Second, partisanship is a permanent fixture in America, and America is the better for it. Every major egalitarian victory in United States history has resulted neither from abandonment of partisan politics nor from social movement protests but from a convergence of protest and politics, and then sharp struggles led by principled and effective party politicians. There is little to be gained from the dream of a post-partisan world.

With these two insights Sean Wilentz offers a crystal-clear portrait of American history, told through politicians and egalitarians including Thomas Paine, Abraham Lincoln, and W. E. B. Du Bois--a portrait that runs counter to current political and historical thinking. As he did with his acclaimed The Rise of American Democracy, Wilentz once again completely transforms our understanding of this nation's political and moral character.

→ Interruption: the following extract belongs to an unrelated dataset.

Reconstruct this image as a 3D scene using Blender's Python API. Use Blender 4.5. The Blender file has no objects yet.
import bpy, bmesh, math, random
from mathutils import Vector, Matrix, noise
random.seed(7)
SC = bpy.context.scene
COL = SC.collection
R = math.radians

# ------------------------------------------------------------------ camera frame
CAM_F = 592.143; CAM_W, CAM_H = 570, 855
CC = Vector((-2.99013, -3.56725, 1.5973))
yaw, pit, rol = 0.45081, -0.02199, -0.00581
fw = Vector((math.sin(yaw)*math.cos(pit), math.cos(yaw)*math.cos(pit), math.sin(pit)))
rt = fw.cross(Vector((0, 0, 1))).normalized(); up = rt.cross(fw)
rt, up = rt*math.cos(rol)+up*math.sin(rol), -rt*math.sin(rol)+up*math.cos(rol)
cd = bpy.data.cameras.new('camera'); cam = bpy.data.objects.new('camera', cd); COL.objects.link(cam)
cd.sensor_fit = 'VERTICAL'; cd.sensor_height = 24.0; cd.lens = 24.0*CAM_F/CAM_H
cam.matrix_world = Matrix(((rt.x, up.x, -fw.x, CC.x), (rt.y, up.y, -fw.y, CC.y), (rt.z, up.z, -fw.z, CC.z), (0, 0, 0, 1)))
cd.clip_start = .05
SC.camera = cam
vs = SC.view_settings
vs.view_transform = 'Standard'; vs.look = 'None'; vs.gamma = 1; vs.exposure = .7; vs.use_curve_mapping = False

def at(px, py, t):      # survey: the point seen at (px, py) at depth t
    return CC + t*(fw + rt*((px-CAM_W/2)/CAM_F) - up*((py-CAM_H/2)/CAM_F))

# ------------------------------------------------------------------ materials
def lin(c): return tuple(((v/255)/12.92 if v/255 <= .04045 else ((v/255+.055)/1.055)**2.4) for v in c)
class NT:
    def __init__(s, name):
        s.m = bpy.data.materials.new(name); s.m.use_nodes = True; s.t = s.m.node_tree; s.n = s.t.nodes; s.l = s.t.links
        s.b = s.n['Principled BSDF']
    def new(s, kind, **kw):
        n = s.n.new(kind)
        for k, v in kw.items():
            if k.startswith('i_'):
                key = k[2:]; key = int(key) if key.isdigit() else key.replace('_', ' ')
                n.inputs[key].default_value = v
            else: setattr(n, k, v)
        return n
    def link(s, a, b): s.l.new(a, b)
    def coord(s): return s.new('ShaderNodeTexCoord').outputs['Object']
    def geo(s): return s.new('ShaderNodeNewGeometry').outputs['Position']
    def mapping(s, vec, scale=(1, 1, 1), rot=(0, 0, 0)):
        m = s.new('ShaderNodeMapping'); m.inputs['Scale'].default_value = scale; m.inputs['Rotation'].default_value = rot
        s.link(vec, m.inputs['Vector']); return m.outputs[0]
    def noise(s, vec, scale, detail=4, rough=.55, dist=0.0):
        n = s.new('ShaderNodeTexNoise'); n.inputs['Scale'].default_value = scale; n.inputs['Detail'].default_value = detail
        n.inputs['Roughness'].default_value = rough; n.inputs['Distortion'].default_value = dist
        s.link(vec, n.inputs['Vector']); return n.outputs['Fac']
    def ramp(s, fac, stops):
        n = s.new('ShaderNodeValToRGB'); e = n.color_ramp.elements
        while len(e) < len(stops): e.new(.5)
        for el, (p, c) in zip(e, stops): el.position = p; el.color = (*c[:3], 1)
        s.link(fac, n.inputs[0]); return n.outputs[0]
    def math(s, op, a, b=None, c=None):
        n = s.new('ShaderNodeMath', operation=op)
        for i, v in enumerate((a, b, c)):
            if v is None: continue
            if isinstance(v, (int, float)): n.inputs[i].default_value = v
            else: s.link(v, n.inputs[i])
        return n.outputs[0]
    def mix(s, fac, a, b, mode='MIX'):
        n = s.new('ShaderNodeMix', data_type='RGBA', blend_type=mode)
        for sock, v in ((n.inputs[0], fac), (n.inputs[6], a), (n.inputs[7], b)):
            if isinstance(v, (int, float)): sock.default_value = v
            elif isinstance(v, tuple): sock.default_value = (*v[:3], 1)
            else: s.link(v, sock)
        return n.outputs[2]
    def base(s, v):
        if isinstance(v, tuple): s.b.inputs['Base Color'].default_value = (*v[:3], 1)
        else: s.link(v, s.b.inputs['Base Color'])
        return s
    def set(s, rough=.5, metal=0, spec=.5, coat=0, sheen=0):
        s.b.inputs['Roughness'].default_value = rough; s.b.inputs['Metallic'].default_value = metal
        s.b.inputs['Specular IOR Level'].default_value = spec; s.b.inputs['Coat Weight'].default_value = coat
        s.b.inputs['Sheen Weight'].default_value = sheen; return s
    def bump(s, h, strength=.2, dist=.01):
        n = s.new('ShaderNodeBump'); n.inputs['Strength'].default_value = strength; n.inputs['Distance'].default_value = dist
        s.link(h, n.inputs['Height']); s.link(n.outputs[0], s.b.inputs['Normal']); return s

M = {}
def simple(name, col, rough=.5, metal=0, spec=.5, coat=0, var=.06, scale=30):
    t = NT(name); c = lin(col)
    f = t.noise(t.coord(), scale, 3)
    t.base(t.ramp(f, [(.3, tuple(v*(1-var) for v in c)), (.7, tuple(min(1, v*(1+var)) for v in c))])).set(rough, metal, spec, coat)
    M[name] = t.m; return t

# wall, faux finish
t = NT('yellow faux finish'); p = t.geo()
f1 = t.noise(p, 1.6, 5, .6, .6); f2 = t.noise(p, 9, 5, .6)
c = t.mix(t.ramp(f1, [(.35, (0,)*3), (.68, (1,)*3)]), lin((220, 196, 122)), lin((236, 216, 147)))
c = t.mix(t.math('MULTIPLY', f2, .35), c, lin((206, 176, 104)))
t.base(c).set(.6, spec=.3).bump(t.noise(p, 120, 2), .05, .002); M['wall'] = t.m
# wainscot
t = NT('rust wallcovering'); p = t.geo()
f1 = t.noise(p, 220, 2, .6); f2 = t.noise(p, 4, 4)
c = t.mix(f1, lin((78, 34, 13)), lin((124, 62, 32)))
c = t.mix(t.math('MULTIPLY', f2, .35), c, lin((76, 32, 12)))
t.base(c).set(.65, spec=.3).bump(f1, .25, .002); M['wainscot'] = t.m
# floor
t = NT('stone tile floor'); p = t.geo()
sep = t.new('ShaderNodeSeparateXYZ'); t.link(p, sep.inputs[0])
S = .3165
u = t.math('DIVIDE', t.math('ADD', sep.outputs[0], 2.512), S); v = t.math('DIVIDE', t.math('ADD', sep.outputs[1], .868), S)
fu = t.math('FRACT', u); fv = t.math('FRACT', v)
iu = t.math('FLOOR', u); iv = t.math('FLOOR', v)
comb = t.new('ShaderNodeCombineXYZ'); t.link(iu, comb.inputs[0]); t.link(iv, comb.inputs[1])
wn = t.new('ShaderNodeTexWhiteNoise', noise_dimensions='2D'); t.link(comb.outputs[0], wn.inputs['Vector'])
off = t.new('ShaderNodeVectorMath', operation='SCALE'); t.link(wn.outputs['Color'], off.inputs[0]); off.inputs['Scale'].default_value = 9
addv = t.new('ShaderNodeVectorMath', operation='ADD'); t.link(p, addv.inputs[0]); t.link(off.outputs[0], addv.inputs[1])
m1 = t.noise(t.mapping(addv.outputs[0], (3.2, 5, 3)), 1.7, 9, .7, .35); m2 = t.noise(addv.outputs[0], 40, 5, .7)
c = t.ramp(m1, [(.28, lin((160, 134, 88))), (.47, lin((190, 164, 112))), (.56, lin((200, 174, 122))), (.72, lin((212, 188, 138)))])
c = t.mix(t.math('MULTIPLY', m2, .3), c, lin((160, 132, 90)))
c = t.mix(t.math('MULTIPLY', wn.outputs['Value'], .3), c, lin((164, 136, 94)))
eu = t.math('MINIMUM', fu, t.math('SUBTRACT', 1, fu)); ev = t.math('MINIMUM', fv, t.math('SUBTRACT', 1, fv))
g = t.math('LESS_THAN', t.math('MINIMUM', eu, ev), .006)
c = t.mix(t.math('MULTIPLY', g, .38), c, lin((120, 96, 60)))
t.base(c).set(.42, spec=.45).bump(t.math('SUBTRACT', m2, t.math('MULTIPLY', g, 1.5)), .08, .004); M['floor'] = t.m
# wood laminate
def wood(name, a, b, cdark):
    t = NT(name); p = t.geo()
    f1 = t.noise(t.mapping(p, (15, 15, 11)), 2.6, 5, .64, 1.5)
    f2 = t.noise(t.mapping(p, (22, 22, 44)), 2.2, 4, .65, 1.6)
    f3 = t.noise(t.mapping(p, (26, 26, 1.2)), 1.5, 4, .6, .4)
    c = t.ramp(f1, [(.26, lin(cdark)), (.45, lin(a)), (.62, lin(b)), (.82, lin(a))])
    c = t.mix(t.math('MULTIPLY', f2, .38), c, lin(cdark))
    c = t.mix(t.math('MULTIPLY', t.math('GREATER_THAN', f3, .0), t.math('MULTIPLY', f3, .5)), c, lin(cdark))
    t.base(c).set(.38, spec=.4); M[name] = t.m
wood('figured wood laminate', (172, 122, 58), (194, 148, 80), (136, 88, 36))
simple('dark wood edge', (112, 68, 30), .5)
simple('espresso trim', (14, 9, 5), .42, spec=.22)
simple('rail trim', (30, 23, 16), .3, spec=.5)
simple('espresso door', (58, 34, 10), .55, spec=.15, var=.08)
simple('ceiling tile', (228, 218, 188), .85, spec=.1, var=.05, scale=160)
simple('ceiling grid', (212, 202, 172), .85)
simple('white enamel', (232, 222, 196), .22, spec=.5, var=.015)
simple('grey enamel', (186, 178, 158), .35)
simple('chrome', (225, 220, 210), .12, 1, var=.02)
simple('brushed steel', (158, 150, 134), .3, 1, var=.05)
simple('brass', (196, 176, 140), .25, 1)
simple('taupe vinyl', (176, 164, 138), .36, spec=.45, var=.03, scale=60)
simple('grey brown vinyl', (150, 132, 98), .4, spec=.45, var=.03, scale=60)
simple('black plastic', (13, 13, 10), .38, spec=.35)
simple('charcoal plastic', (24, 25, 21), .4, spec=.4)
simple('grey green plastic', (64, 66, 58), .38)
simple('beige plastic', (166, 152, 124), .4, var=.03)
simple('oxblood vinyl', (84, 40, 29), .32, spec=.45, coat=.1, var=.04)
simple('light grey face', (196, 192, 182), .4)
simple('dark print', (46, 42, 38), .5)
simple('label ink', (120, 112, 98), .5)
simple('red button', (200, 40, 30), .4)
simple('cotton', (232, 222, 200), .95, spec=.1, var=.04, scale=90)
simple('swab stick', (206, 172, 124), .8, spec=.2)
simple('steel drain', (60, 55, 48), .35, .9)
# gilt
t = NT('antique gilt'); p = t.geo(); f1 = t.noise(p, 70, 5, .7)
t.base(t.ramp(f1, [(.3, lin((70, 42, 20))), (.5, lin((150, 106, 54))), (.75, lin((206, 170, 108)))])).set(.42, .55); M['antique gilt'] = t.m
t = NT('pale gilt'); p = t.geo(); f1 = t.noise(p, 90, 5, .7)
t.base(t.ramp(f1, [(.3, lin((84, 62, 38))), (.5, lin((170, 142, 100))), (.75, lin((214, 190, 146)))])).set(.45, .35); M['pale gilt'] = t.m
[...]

Contributor Bio(s): Wilentz, Sean: - Sean Wilentz is the George Henry Davis 1886 Professor of American History at Princeton University and author of the Bancroft Prize-winning The Rise of American Democracy, Bob Dylan in America, and many other works. He is completing his next book, No Property in Man, on slavery, antislavery, and the Constitution, based on his Nathan I. Huggins Lectures delivered at Harvard in 2015.